» **Dataset extract**
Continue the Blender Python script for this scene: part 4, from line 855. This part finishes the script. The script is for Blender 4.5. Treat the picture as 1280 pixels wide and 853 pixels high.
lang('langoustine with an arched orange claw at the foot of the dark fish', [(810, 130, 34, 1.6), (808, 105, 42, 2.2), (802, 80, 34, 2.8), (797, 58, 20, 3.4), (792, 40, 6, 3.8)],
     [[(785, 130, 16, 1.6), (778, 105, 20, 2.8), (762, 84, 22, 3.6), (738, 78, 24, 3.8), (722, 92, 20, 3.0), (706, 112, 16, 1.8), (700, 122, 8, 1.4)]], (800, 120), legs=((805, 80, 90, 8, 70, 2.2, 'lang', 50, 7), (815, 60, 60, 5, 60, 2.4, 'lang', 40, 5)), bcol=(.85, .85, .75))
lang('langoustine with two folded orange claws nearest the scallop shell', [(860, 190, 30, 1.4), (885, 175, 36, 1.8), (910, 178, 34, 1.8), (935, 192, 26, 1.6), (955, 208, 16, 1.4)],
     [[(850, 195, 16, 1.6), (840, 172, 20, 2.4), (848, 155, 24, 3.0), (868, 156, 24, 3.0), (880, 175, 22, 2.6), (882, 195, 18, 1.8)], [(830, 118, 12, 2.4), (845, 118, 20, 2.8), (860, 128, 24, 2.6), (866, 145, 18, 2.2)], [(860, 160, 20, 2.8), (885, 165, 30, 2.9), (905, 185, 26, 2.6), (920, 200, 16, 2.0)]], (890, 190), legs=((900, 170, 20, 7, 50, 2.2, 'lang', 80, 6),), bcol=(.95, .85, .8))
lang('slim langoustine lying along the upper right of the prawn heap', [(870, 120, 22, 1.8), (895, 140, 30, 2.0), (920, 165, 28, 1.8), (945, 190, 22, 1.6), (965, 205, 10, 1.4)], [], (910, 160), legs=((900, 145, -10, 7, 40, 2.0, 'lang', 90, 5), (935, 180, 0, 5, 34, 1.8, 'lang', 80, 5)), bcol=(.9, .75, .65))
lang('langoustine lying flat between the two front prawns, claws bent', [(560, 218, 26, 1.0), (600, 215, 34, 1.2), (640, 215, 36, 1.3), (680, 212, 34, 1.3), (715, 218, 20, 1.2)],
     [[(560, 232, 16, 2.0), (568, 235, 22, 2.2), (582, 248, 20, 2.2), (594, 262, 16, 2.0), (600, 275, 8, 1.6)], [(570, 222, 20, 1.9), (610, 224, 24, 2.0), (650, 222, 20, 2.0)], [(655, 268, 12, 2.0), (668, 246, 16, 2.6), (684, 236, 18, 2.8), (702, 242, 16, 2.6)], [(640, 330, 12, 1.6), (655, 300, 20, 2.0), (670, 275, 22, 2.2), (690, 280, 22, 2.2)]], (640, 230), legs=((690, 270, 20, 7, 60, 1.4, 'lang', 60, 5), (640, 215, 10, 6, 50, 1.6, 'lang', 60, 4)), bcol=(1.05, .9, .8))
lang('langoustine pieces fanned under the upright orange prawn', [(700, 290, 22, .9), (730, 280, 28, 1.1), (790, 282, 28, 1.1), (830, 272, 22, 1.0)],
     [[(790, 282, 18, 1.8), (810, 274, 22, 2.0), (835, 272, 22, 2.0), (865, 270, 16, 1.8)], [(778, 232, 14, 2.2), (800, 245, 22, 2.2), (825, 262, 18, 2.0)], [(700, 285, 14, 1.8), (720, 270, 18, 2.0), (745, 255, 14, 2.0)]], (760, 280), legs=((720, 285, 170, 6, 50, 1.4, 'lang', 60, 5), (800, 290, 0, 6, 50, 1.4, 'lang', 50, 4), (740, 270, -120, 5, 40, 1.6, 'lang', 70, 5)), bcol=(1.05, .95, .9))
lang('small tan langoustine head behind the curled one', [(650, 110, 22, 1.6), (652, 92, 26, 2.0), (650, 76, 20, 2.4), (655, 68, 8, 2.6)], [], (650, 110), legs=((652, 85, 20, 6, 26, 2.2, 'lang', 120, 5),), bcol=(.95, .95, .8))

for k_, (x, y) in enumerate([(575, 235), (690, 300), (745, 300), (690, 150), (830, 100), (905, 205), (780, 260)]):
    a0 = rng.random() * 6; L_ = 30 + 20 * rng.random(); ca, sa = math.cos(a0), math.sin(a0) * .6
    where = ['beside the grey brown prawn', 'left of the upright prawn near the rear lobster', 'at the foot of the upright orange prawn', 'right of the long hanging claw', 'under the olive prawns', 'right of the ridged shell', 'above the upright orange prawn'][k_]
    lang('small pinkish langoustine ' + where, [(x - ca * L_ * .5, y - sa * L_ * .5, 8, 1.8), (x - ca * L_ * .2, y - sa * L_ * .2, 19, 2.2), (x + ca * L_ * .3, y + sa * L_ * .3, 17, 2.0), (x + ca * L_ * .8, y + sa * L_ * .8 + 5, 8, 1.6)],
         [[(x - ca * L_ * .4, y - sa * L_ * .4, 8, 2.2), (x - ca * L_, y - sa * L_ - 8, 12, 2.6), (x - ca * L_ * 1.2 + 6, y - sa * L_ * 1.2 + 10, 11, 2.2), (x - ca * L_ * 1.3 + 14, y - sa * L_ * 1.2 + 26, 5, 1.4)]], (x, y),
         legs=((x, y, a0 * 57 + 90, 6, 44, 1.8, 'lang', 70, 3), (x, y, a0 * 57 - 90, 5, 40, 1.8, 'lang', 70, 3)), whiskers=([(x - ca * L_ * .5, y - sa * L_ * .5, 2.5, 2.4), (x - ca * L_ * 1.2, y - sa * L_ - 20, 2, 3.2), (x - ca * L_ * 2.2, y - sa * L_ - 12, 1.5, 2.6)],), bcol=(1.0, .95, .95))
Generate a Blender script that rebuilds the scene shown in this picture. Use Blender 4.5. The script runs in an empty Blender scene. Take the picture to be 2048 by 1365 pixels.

» **Task goal**
Without changing a word, restate the whole listing.

» **Expected answer**
Continue the Blender Python script for this scene: part 4, from line 855. This part finishes the script. The script is for Blender 4.5. Treat the picture as 1280 pixels wide and 853 pixels high.
lang('langoustine with an arched orange claw at the foot of the dark fish', [(810, 130, 34, 1.6), (808, 105, 42, 2.2), (802, 80, 34, 2.8), (797, 58, 20, 3.4), (792, 40, 6, 3.8)],
     [[(785, 130, 16, 1.6), (778, 105, 20, 2.8), (762, 84, 22, 3.6), (738, 78, 24, 3.8), (722, 92, 20, 3.0), (706, 112, 16, 1.8), (700, 122, 8, 1.4)]], (800, 120), legs=((805, 80, 90, 8, 70, 2.2, 'lang', 50, 7), (815, 60, 60, 5, 60, 2.4, 'lang', 40, 5)), bcol=(.85, .85, .75))
lang('langoustine with two folded orange claws nearest the scallop shell', [(860, 190, 30, 1.4), (885, 175, 36, 1.8), (910, 178, 34, 1.8), (935, 192, 26, 1.6), (955, 208, 16, 1.4)],
     [[(850, 195, 16, 1.6), (840, 172, 20, 2.4), (848, 155, 24, 3.0), (868, 156, 24, 3.0), (880, 175, 22, 2.6), (882, 195, 18, 1.8)], [(830, 118, 12, 2.4), (845, 118, 20, 2.8), (860, 128, 24, 2.6), (866, 145, 18, 2.2)], [(860, 160, 20, 2.8), (885, 165, 30, 2.9), (905, 185, 26, 2.6), (920, 200, 16, 2.0)]], (890, 190), legs=((900, 170, 20, 7, 50, 2.2, 'lang', 80, 6),), bcol=(.95, .85, .8))
lang('slim langoustine lying along the upper right of the prawn heap', [(870, 120, 22, 1.8), (895, 140, 30, 2.0), (920, 165, 28, 1.8), (945, 190, 22, 1.6), (965, 205, 10, 1.4)], [], (910, 160), legs=((900, 145, -10, 7, 40, 2.0, 'lang', 90, 5), (935, 180, 0, 5, 34, 1.8, 'lang', 80, 5)), bcol=(.9, .75, .65))
lang('langoustine lying flat between the two front prawns, claws bent', [(560, 218, 26, 1.0), (600, 215, 34, 1.2), (640, 215, 36, 1.3), (680, 212, 34, 1.3), (715, 218, 20, 1.2)],
     [[(560, 232, 16, 2.0), (568, 235, 22, 2.2), (582, 248, 20, 2.2), (594, 262, 16, 2.0), (600, 275, 8, 1.6)], [(570, 222, 20, 1.9), (610, 224, 24, 2.0), (650, 222, 20, 2.0)], [(655, 268, 12, 2.0), (668, 246, 16, 2.6), (684, 236, 18, 2.8), (702, 242, 16, 2.6)], [(640, 330, 12, 1.6), (655, 300, 20, 2.0), (670, 275, 22, 2.2), (690, 280, 22, 2.2)]], (640, 230), legs=((690, 270, 20, 7, 60, 1.4, 'lang', 60, 5), (640, 215, 10, 6, 50, 1.6, 'lang', 60, 4)), bcol=(1.05, .9, .8))
lang('langoustine pieces fanned under the upright orange prawn', [(700, 290, 22, .9), (730, 280, 28, 1.1), (790, 282, 28, 1.1), (830, 272, 22, 1.0)],
     [[(790, 282, 18, 1.8), (810, 274, 22, 2.0), (835, 272, 22, 2.0), (865, 270, 16, 1.8)], [(778, 232, 14, 2.2), (800, 245, 22, 2.2), (825, 262, 18, 2.0)], [(700, 285, 14, 1.8), (720, 270, 18, 2.0), (745, 255, 14, 2.0)]], (760, 280), legs=((720, 285, 170, 6, 50, 1.4, 'lang', 60, 5), (800, 290, 0, 6, 50, 1.4, 'lang', 50, 4), (740, 270, -120, 5, 40, 1.6, 'lang', 70, 5)), bcol=(1.05, .95, .9))
lang('small tan langoustine head behind the curled one', [(650, 110, 22, 1.6), (652, 92, 26, 2.0), (650, 76, 20, 2.4), (655, 68, 8, 2.6)], [], (650, 110), legs=((652, 85, 20, 6, 26, 2.2, 'lang', 120, 5),), bcol=(.95, .95, .8))

for k_, (x, y) in enumerate([(575, 235), (690, 300), (745, 300), (690, 150), (830, 100), (905, 205), (780, 260)]):
    a0 = rng.random() * 6; L_ = 30 + 20 * rng.random(); ca, sa = math.cos(a0), math.sin(a0) * .6
    where = ['beside the grey brown prawn', 'left of the upright prawn near the rear lobster', 'at the foot of the upright orange prawn', 'right of the long hanging claw', 'under the olive prawns', 'right of the ridged shell', 'above the upright orange prawn'][k_]
    lang('small pinkish langoustine ' + where, [(x - ca * L_ * .5, y - sa * L_ * .5, 8, 1.8), (x - ca * L_ * .2, y - sa * L_ * .2, 19, 2.2), (x + ca * L_ * .3, y + sa * L_ * .3, 17, 2.0), (x + ca * L_ * .8, y + sa * L_ * .8 + 5, 8, 1.6)],
         [[(x - ca * L_ * .4, y - sa * L_ * .4, 8, 2.2), (x - ca * L_, y - sa * L_ - 8, 12, 2.6), (x - ca * L_ * 1.2 + 6, y - sa * L_ * 1.2 + 10, 11, 2.2), (x - ca * L_ * 1.3 + 14, y - sa * L_ * 1.2 + 26, 5, 1.4)]], (x, y),
         legs=((x, y, a0 * 57 + 90, 6, 44, 1.8, 'lang', 70, 3), (x, y, a0 * 57 - 90, 5, 40, 1.8, 'lang', 70, 3)), whiskers=([(x - ca * L_ * .5, y - sa * L_ * .5, 2.5, 2.4), (x - ca * L_ * 1.2, y - sa * L_ - 20, 2, 3.2), (x - ca * L_ * 2.2, y - sa * L_ - 12, 1.5, 2.6)],), bcol=(1.0, .95, .95))
Generate a Blender script that rebuilds the scene shown in this picture. Use Blender 4.5. The script runs in an empty Blender scene. Take the picture to be 2048 by 1365 pixels.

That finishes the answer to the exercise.